(Written task):
In the data below, locate each line with the word "scene" and list it.

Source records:
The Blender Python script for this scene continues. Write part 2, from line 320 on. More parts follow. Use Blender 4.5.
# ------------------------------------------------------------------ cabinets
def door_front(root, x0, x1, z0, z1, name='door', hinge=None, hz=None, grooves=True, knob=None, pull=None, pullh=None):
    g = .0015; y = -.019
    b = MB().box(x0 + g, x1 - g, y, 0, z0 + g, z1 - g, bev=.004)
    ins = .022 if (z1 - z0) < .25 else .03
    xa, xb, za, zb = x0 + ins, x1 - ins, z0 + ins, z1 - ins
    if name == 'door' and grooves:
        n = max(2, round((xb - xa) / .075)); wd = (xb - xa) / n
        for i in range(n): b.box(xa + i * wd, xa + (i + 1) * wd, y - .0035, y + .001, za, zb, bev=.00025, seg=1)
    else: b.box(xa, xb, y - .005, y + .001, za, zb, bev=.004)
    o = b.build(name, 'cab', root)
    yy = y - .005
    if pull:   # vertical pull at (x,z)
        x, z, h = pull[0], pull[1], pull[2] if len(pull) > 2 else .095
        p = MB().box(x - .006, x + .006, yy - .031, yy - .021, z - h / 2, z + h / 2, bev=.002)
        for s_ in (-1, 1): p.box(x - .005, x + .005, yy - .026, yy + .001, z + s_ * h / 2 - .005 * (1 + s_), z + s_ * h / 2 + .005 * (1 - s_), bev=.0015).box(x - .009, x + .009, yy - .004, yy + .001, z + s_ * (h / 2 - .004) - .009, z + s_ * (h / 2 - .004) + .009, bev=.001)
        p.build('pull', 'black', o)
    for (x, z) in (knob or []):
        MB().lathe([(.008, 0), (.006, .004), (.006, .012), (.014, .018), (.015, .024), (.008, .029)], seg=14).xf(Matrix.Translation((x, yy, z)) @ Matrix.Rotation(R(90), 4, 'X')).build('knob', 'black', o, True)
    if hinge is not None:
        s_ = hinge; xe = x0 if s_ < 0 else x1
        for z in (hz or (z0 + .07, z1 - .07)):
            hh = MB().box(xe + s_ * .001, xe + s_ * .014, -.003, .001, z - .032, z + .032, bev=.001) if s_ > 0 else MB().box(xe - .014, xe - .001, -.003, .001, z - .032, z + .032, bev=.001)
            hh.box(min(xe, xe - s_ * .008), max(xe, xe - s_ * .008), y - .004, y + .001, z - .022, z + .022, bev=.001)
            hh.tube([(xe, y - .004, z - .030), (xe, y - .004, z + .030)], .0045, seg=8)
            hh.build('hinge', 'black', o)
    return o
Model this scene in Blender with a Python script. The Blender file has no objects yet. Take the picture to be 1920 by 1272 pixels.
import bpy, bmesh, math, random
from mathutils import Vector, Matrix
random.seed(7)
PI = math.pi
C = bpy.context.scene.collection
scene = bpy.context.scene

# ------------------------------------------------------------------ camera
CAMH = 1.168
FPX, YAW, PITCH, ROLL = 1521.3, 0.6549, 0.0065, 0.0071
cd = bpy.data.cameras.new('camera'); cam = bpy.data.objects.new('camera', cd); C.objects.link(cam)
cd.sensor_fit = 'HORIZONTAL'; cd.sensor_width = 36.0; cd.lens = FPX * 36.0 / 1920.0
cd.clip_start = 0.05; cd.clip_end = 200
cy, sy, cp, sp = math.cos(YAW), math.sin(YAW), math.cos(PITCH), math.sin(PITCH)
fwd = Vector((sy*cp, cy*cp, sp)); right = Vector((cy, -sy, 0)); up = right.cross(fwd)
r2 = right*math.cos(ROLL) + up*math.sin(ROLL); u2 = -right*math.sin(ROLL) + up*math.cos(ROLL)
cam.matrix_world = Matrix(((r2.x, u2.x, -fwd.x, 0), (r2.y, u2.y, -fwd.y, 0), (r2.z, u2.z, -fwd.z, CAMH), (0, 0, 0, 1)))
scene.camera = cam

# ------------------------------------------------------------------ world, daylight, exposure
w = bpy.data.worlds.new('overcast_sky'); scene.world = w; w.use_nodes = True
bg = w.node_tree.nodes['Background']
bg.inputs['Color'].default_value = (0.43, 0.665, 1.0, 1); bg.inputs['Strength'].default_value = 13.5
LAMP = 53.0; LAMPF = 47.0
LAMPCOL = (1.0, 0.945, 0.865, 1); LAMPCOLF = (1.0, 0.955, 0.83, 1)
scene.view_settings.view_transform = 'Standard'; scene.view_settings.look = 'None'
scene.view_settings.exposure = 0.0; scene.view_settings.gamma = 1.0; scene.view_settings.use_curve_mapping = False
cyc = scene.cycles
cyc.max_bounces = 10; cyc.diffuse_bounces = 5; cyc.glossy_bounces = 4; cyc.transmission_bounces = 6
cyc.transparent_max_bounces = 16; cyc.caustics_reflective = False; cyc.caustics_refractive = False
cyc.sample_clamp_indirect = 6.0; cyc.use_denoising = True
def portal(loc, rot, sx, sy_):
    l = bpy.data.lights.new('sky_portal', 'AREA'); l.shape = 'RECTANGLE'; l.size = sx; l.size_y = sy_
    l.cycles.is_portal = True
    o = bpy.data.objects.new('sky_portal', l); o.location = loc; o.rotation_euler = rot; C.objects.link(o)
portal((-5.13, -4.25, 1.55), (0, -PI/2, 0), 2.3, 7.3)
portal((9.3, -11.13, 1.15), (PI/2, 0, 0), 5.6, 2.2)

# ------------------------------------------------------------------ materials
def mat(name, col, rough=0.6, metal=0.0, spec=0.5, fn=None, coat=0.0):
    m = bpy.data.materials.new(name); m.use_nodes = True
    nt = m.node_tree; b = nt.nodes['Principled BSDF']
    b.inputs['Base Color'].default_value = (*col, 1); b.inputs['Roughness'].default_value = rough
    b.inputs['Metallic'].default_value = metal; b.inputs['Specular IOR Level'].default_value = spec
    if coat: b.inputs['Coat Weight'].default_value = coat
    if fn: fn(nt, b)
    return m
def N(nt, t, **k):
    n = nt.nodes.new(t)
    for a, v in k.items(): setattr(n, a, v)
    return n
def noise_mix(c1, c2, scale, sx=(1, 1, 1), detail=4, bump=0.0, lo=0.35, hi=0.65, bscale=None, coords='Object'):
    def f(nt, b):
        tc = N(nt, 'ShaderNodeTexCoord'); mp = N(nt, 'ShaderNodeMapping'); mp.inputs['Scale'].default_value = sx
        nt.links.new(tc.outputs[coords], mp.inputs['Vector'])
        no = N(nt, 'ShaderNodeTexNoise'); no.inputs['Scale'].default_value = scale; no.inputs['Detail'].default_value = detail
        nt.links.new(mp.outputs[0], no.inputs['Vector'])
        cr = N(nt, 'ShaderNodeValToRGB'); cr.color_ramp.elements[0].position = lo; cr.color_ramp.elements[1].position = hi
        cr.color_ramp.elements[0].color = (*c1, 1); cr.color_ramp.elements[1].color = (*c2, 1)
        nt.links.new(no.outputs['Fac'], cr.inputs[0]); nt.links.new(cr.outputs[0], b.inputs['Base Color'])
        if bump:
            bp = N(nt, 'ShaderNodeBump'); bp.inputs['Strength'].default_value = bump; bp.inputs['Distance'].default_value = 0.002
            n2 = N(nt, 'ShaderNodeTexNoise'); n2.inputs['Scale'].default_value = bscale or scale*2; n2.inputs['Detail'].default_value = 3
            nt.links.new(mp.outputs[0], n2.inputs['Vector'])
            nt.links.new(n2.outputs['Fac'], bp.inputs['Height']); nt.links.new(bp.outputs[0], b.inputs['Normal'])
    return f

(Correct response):
The Blender Python script for this scene continues. Write part 2, from line 320 on. More parts follow. Use Blender 4.5.
Model this scene in Blender with a Python script. The Blender file has no objects yet. Take the picture to be 1920 by 1272 pixels.
C = bpy.context.scene.collection
scene = bpy.context.scene
scene.camera = cam
w = bpy.data.worlds.new('overcast_sky'); scene.world = w; w.use_nodes = True
scene.view_settings.view_transform = 'Standard'; scene.view_settings.look = 'None'
scene.view_settings.exposure = 0.0; scene.view_settings.gamma = 1.0; scene.view_settings.use_curve_mapping = False
cyc = scene.cycles